Available data ::
_ _ _ _
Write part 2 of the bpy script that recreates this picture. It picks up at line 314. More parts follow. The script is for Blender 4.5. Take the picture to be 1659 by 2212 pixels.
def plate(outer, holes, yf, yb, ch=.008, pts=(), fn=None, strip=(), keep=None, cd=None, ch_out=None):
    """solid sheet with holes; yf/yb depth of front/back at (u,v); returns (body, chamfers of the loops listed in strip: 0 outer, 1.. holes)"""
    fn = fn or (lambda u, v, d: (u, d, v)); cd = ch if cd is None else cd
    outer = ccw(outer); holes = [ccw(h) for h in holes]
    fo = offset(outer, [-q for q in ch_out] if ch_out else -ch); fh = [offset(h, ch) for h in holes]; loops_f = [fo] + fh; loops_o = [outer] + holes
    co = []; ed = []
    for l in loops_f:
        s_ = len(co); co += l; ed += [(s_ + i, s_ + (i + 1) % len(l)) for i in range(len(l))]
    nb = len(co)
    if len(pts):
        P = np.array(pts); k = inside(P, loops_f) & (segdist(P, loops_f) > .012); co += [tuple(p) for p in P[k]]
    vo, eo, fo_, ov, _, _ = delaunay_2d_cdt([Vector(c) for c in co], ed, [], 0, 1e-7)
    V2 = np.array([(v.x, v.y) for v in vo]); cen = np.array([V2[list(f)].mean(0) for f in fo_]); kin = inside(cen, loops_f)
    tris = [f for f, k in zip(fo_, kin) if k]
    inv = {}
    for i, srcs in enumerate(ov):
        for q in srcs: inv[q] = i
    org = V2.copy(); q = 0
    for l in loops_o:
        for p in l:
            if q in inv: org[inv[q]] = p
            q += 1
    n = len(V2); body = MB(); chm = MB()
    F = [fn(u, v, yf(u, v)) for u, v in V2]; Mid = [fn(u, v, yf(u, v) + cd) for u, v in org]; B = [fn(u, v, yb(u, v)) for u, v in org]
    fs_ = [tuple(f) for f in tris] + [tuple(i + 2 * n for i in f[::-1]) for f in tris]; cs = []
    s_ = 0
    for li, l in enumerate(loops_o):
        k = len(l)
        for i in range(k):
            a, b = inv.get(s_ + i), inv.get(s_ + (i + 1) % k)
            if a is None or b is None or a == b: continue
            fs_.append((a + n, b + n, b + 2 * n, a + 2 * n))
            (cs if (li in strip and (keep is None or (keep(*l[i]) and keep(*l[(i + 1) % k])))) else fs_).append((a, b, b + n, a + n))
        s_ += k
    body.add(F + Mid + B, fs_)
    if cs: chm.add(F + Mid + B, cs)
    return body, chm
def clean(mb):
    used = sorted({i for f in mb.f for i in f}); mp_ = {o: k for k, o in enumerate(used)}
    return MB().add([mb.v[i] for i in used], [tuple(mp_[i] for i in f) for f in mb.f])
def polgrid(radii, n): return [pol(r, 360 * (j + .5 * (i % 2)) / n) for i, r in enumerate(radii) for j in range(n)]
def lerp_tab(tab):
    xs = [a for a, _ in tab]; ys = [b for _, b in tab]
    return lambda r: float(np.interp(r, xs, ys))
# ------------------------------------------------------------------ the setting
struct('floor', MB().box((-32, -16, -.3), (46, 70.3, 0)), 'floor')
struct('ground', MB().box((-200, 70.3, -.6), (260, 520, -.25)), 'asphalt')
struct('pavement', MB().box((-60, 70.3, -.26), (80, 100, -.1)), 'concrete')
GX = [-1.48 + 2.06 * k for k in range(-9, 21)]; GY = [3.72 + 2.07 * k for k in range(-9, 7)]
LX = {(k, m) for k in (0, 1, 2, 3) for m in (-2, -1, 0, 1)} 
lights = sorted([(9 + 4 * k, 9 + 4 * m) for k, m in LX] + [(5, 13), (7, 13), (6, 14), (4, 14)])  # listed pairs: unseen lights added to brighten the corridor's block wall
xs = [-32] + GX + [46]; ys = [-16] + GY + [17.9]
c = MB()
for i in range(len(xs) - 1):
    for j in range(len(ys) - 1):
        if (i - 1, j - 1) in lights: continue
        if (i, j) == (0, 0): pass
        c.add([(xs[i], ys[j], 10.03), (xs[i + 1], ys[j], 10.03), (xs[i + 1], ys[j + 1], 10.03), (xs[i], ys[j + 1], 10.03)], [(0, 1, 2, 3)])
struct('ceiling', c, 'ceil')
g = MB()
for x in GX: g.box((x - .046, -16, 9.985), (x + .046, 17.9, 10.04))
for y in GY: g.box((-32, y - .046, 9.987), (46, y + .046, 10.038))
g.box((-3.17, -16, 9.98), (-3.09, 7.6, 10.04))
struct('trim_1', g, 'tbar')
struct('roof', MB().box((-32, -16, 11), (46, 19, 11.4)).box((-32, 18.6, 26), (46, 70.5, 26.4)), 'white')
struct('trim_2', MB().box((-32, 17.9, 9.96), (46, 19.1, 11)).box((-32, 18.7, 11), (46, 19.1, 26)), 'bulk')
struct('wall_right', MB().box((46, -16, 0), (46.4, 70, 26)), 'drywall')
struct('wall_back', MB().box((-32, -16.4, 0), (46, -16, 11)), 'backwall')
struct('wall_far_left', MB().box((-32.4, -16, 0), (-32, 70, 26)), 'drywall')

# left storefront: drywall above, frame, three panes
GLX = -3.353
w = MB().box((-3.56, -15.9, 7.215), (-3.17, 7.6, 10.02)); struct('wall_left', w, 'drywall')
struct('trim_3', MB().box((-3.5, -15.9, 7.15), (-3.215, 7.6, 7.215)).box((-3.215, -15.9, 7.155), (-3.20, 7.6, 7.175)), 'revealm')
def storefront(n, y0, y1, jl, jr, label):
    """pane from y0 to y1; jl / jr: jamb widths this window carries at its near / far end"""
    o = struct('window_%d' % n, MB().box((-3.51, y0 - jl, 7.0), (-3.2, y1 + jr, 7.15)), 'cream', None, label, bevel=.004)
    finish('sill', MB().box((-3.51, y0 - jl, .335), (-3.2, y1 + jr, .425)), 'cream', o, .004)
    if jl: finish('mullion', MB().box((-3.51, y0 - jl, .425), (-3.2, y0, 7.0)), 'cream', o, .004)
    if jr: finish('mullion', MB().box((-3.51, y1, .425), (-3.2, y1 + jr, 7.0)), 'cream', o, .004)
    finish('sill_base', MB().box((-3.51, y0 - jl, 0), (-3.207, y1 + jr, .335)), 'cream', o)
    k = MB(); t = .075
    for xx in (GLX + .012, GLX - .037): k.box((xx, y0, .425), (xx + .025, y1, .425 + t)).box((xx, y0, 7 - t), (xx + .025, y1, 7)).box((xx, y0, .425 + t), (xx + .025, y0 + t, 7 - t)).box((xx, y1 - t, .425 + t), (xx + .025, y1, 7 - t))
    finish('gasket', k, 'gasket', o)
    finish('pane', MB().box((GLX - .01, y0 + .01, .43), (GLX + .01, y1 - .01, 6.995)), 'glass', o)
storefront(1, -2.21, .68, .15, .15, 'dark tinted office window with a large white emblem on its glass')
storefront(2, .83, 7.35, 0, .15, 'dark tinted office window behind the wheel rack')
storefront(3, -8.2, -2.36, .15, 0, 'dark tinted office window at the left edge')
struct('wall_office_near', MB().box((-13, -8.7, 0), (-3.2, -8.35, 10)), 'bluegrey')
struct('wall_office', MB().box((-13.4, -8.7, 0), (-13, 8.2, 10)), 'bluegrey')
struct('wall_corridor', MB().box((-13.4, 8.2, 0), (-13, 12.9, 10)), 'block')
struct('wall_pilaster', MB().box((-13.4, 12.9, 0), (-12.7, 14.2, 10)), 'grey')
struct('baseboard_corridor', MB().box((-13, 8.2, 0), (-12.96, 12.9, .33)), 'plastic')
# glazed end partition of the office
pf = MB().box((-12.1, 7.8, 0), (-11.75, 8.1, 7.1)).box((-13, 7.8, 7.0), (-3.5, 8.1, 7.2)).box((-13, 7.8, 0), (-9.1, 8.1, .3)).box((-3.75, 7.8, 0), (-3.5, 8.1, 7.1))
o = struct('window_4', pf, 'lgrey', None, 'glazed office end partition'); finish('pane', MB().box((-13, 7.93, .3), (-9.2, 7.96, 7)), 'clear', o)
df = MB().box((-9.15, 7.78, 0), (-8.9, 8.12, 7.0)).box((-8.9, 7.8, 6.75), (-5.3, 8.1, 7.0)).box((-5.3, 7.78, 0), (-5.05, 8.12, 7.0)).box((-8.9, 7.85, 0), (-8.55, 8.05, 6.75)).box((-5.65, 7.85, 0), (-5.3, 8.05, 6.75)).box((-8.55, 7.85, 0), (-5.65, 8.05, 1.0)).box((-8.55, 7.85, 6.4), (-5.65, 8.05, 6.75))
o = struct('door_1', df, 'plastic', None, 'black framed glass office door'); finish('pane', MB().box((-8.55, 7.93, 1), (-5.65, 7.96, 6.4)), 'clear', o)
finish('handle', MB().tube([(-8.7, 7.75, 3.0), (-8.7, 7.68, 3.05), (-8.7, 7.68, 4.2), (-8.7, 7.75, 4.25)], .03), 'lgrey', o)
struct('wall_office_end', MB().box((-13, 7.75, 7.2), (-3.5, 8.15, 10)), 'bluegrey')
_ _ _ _
Task to carry out :: Pick out the lines above that hold the string "this" and show them.

Task result ::
Write part 2 of the bpy script that recreates this picture. It picks up at line 314. More parts follow. The script is for Blender 4.5. Take the picture to be 1659 by 2212 pixels.
    """pane from y0 to y1; jl / jr: jamb widths this window carries at its near / far end"""